Position-Transitional Particle Swarm Optimization-Incorporated Latent Factor Analysis

High-dimensional and sparse (HiDS) matrices are frequently found in various industrial applications. A latent factor analysis (LFA) model is commonly adopted to extract useful knowledge from an HiDS matrix, whose parameter training mostly relies on a stochastic gradient descent (SGD) algorithm. However, an SGD-based LFA model's learning rate is hard to tune in real applications, making it vital to implement its self-adaptation.
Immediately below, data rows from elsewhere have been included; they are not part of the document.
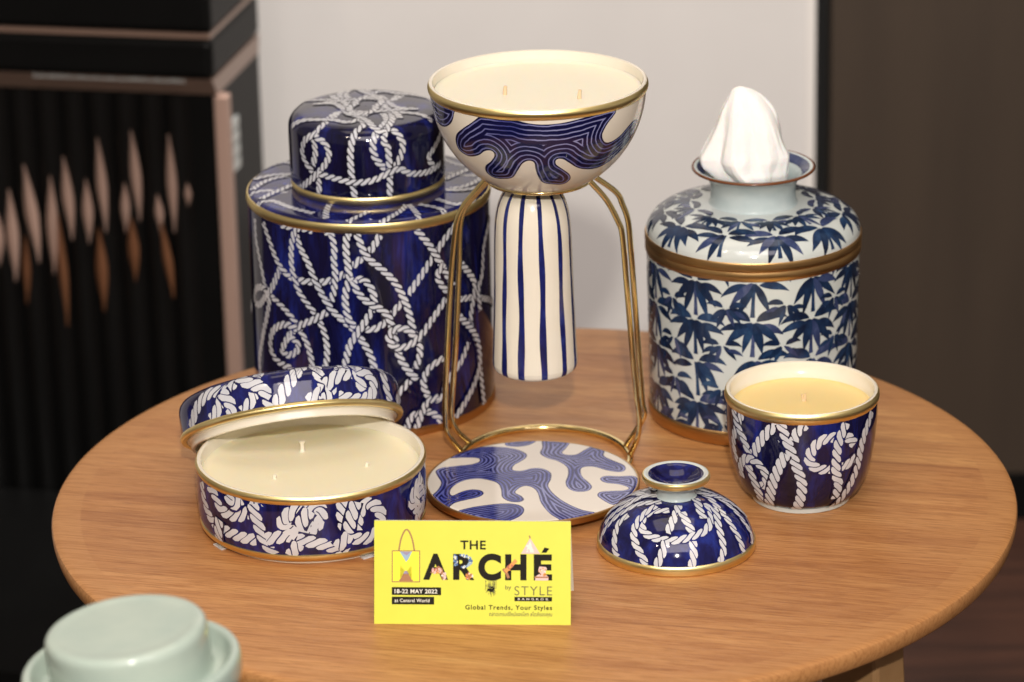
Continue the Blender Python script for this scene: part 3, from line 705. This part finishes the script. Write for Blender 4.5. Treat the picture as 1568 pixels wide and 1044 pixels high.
for c in range(11):
    th = math.radians(-90 - 36 + c * 360 / 11)
    off = [.0, .25, .1, .2][c % 4]
    for z in (11.0, 8.25, 5.55, 2.75, .4):
        whorl(mb, S, th + random.uniform(-.015, .015), z - 1.0 + off + random.uniform(-.1, .1), 0 if c % 2 else 7, 1.06)
        whorl(mb, S, th + math.pi / 11 + random.uniform(-.03, .03), z + .15 + off + random.uniform(-.15, .15), 16 if c % 2 else 22, .62, 0, .12)
mb.build('body', [M['white_glaze'], M['leaf'], M['leaf_mid'], M['leaf_pale']], tj)
mb = MB(); mb.lathe([(6.2, 0), (6.55, 0), (6.75, .12), (6.84, .4), (6.86, .95), (6.8, 1.05), (6.6, 1.03)], 256); mb.build('base_band', M['bronze'], tj)
mb = MB(); mb.lathe([(6.7, 11.36), (6.96, 11.38), (7.0, 11.5), (7.0, 11.9), (6.95, 11.98), (6.95, 12.02), (7.02, 12.1), (7.02, 12.5), (6.97, 12.62), (6.8, 12.63)], 256); mb.build('rim_band', M['bronze'], tj)
sp = smooth_profile([(6.94, 12.6), (6.86, 13.0), (6.55, 13.5), (5.9, 13.95), (5.0, 14.25), (4.0, 14.42), (2.7, 14.5)], 7)
S = Surf(sp); mb = MB(); mb.lathe(sp, 384)
for c in range(11):
    th = math.radians(-90 - 22 + c * 360 / 11)
    whorl(mb, S, th, 1.75 + random.uniform(-.1, .1), 0 if c % 2 else 7, 1.0, 1.6)
for c in range(13):
    whorl(mb, S, math.radians(c * 360 / 13 + 5), 3.55, 15 + 7 * (c % 2), .72, 1.2)
mb.build('shoulder', [M['white_glaze'], M['leaf'], M['leaf_mid'], M['leaf_pale']], tj)
np_ = smooth_profile([(2.95, 14.45), (2.8, 14.6), (2.74, 15.1), (2.78, 15.7), (3.0, 16.2), (3.4, 16.55), (3.86, 16.76)], 6)
inn = smooth_profile([(3.9, 16.92), (3.6, 16.85), (3.2, 16.55), (2.8, 16.1), (2.55, 15.5), (2.5, 14.8)], 6)
mb = MB(); mb.lathe(np_, 192); b0 = len(mb.f)
mb.lathe(inn, 192); 
nk = mb.build('neck', M['cool_glaze'], tj)
mb = MB(); mb.tube([(3.88 * math.cos(a), 3.88 * math.sin(a), 16.84) for a in np.linspace(0, 2 * math.pi, 128, endpoint=False)], .1, 10, closed=True)
mb.build('lip', M['brown_rim'], nk)
mb = MB(); mb.lathe([(3.62, 16.88), (3.45, 16.78), (3.25, 16.63), (3.1, 16.48)], 192); mb.build('blue_ring', M['leaf_pale'], nk)

# tissue
mb = MB()
secs = [(15.2, 0, 2.2, 1.9), (16.0, -.05, 2.35, 2.1), (16.5, -.2, 2.62, 2.35), (16.95, -.42, 2.88, 2.3), (17.45, -.5, 2.98, 2.2), (17.8, -.47, 2.96, 2.1), (18.6, -.43, 2.55, 1.8), (19.6, -.33, 2.1, 1.45), (20.4, -.34, 1.82, 1.15), (20.95, -.38, 1.52, .9), (21.5, -.5, 1.15, .62), (21.85, -.66, .82, .4), (22.1, -.8, .42, .22), (22.2, -.87, .08, .06)]
sec = spline(secs, 7)
nt = 240
vs, fs = [], []
th = np.linspace(0, 2 * np.pi, nt, endpoint=False)
def crease(x, p): return np.abs(((x / p) % 1.0) - .5) * 2
for z, cx, hx, hy in sec:
    k = np.clip((22.2 - z) / 5.0, 0, 1)
    tw = th + .10 * (z - 16)
    fold = .26 * (crease(tw * 5 + 2.2, 2 * np.pi) - .5) + .15 * (crease(th * 7 + .06 * z, 2 * np.pi) - .5) + .05 * np.sin(2 * th + z * .5) + .07 * (crease(th * 11 + .8 * math.sin(z * 1.3), 2 * np.pi) - .5)
    rr = 1 + fold * (.35 + .65 * k)
    rr = rr / np.abs(rr * np.cos(th)).max()
    zz = z + .12 * np.sin(2 * th + 1.1) * (1 - abs(2 * k - 1))
    vs.extend(zip(cx + hx * rr * np.cos(th), hy * rr * np.sin(th), zz))
for j in range(len(sec) - 1):
    for i in range(nt):
        i2 = (i + 1) % nt
        fs.append((j * nt + i, j * nt + i2, (j + 1) * nt + i2, (j + 1) * nt + i))
fs.append(tuple((len(sec) - 1) * nt + i for i in range(nt)))
mb.add(vs, fs)
o = mb.build('tissue', M['tissue'], sharp=24)
o.location = (.1458, .1312, 0)
tag(o, 'white crumpled tissue rising in a peak from the tissue jar mouth', 'tissue')

# ------------------------------------------------------------------ stand, candle bowl
SX, SY = .0075, .047
st = thing('wire_stand', 'gold wire stand with ring feet holding up the swirled candle bowl', 'stand', (SX, SY, 0))
RT, ZT = 3.18, 19.08
RB = 5.45
def ringpts(r, z, n=128, cx=0, cy=0): return [(cx + r * math.cos(a), cy + r * math.sin(a), z) for a in np.linspace(0, 2 * math.pi, n, endpoint=False)]
mb = MB(); mb.tube(ringpts(RT, ZT), .14, 12, closed=True); mb.build('top_ring', M['wire'], st)
mb = MB(); mb.tube(ringpts(RB, .24), .235, 14, closed=True); mb.build('base_ring', M['wire'], st)
for key in LEGS:
    pts = spline(key, 10)
    mb = MB(); mb.tube([tuple(p) for p in pts], .185, 12); mb.build('leg', M['wire'], st)

def seg_dist(P, a, b):
    ab = b - a
    t = np.clip(((P - a) @ ab) / max(ab @ ab, 1e-9), 0, 1)
    return np.linalg.norm(P - (a + t[:, None] * ab), axis=1)
def closed_spline(pts, per=4):
    P = np.array(pts, float)
    Q = np.vstack([P[-1:], P, P[:2]])
    t = np.linspace(0, 1, per, endpoint=False)[:, None]
    out = []
    for i in range(1, len(Q) - 2):
        a, b, c, d = Q[i - 1], Q[i], Q[i + 1], Q[i + 2]
        out.append(0.5 * (2 * b + (c - a) * t + (2 * a - 5 * b + 4 * c - d) * t ** 2 + (3 * b - a - 3 * c + d) * t ** 3))
    return np.vstack(out)
def outline_sdf(U, polys, lift):
    '''signed distance (negative inside) to closed outlines; U is the flat surface coordinate, lift maps it to 3-D cm'''
    P3 = lift(U)
    best = np.full(len(U), 1e9)
    inside = np.zeros(len(U), bool)
    for poly in polys:
        q = closed_spline(poly)
        q3 = lift(q)
        lo, hi = q3.min(0) - 2.2, q3.max(0) + 2.2
        near = ((P3 > lo) & (P3 < hi)).all(1)
        X, Y = U[near, 0], U[near, 1]
        X3 = P3[near]
        d = np.full(len(X), 1e9)
        ins = np.zeros(len(X), bool)
        for i in range(len(q)):
            a, b = q[i], q[(i + 1) % len(q)]
            d = np.minimum(d, seg_dist(X3, q3[i], q3[(i + 1) % len(q)]))
            with np.errstate(divide='ignore', invalid='ignore'):
                c = ((a[1] > Y) != (b[1] > Y)) & (X < (b[0] - a[0]) * (Y - a[1]) / (b[1] - a[1]) + a[0])
            ins ^= c
        best[near] = np.minimum(best[near], d)
        inside[near] |= ins
    return np.where(inside, -best, best)
bw = thing('candle_bowl', 'round cream and blue swirl candle bowl with striped stem on the gold stand', 'candle', (SX, SY, 0))
def bowl_r(z): return 6.66 * math.sqrt(max(0, 1 - ((25.1 - z) / 6.85) ** 2))
zs = np.linspace(18.62, 24.86, 110)
prof = [(bowl_r(z), z) for z in zs]
mb = MB(); n = 512; mb.lathe(prof, n)
P = np.array(mb.v)
SB = Surf(prof)
ths = np.degrees(np.arctan2(P[:, 1], P[:, 0]))
ths = np.where(ths > 90, ths - 360, ths)          # -270 .. 90, front at -90
ss = np.repeat(SB.cs, n)
U = np.stack([ths, ss], 1)
liftb = lambda u: SB.pt(np.radians(u[:, 0]), u[:, 1])
front = OUT_BOWL
allp = front + [[(t + 152, q) for t, q in front[0]]] + [[(t - 150, q) for t, q in front[0]]]
sdf = outline_sdf(U, allp, liftb)
mb.build('bowl', M['swirl_bowl'], bw, attr=sdf)
mb = MB(); mb.lathe(barrel(6.72, 24.78, 25.38, .10, .08), 256); mb.build('rim_band', M['gold'], bw)
mb = MB(); mb.lathe([(6.70, 25.38), (6.62, 25.42), (6.5, 25.38), (6.44, 25.1), (6.36, 24.5), (6.2, 23.9), (5.9, 23.2)], 256); mb.build('inner_wall', M['porcelain'], bw)
mb = MB(); mb.lathe([(0.01, 24.66), (4, 24.66), (6.0, 24.68), (6.2, 24.72), (6.38, 24.82)], 192); mb.build('wax', M['wax'], bw)
for px, py in BOWL_WICKS:
    mb = MB()
    mb.tube([(px, py, 24.6), (px + .02, py, 24.95), (px + .05, py, 25.22)], [.13, .12, .10], 8)
    mb.build('wick', M['wood_wick'], bw)
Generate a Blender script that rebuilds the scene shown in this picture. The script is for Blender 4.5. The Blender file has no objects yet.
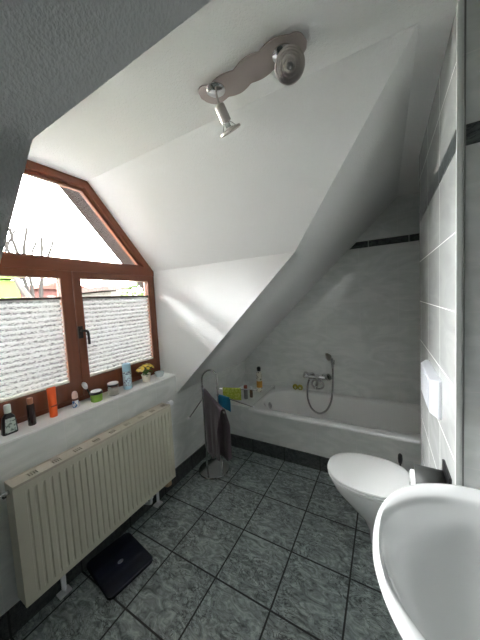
import bpy, bmesh, math, random
from mathutils import Vector, Matrix, Quaternion
random.seed(7)
PI = math.pi
scene = bpy.context.scene
col = scene.collection

# ------------------------------------------------------------------ room measures (metres)
ZK, ZC, XT = 0.766, 2.425, 1.704           # knee wall top, ceiling, where the roof slope meets the ceiling
SL = (ZC - ZK) / XT                        # steepness of the roof slope
YN, YC, ZS, DA = 0.15, 1.537, 1.841, 0.523 # dormer cheeks, shoulder height, run of the dormer slopes
XS = (ZS - ZK) / SL
YF, YB = 2.779, 2.142                      # far wall, tub front
DAN = 0.455                                 # run of the near dormer slope
W, Y1, Y2, W2 = 1.80, 1.009, 2.04, 2.05    # boxed wall behind the toilet, real right wall
YR = -1.35                                 # wall behind the camera
ZSILL = 0.94
XW = -0.171

# ------------------------------------------------------------------ node helpers
def new_mat(name):
    m = bpy.data.materials.new(name); m.use_nodes = True
    nt = m.node_tree
    return m, nt, nt.nodes['Principled BSDF']

def N(nt, t, **kw):
    n = nt.nodes.new(t)
    for k, v in kw.items(): setattr(n, k, v)
    return n

def rgba(c): return (c[0], c[1], c[2], 1.0)

def srgb(r, g, b):
    f = lambda v: (v/255/12.92) if v/255 <= .04045 else ((v/255+.055)/1.055)**2.4
    return (f(r), f(g), f(b))

def plain(name, c, rough=.5, metal=0., coat=0., bump=0., bscale=200., sheen=0., trans=0., ior=1.45, var=0.):
    m, nt, b = new_mat(name)
    b.inputs['Base Color'].default_value = rgba(c)
    b.inputs['Roughness'].default_value = rough
    b.inputs['Metallic'].default_value = metal
    b.inputs['Coat Weight'].default_value = coat
    b.inputs['Coat Roughness'].default_value = .05
    b.inputs['Sheen Weight'].default_value = sheen
    b.inputs['Transmission Weight'].default_value = trans
    b.inputs['IOR'].default_value = ior
    if bump or var:
        tc = N(nt, 'ShaderNodeTexCoord')
        no = N(nt, 'ShaderNodeTexNoise'); no.inputs['Scale'].default_value = bscale
        no.inputs['Detail'].default_value = 3
        nt.links.new(tc.outputs['Object'], no.inputs['Vector'])
        if bump:
            bp = N(nt, 'ShaderNodeBump'); bp.inputs['Strength'].default_value = bump
            bp.inputs['Distance'].default_value = .004
            nt.links.new(no.outputs['Fac'], bp.inputs['Height'])
            nt.links.new(bp.outputs['Normal'], b.inputs['Normal'])
        if var:
            mx = N(nt, 'ShaderNodeMix', data_type='RGBA')
            mx.inputs[6].default_value = rgba([v*(1-var) for v in c])
            mx.inputs[7].default_value = rgba([min(1, v*(1+var)) for v in c])
            nt.links.new(no.outputs['Fac'], mx.inputs[0])
            nt.links.new(mx.outputs[2], b.inputs['Base Color'])
    return m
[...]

To address this critical issue, this study firstly investigates the evolution process of a particle swarm optimization algorithm with care, and then proposes to incorporate more dynamic information into it for avoiding accuracy loss caused by premature convergence without extra computation burden, thereby innovatively achieving a novel position-transitional particle swarm optimization (P ² SO) algorithm. It is subsequently adopted to implement a P ² SO-based LFA (PLFA) model that builds a learning rate swarm applied to the same group of LFs. Thus, a PLFA model implements highly efficient learning rate adaptation as well as represents an HiDS matrix precisely. Experimental results on four HiDS matrices emerging from real applications demonstrate that compared with an SGD-based LFA model, a PLFA model no longer suffers from a tedious and expensive tuning process of its learning rate, and it can achieve even higher prediction accuracy for missing data of an HiDS matrix. On the other hand, compared with state-of-the-art adaptive LFA models, a PLFA model's prediction accuracy and computational efficiency are highly competitive. Hence, it has high potential in addressing real industrial issues.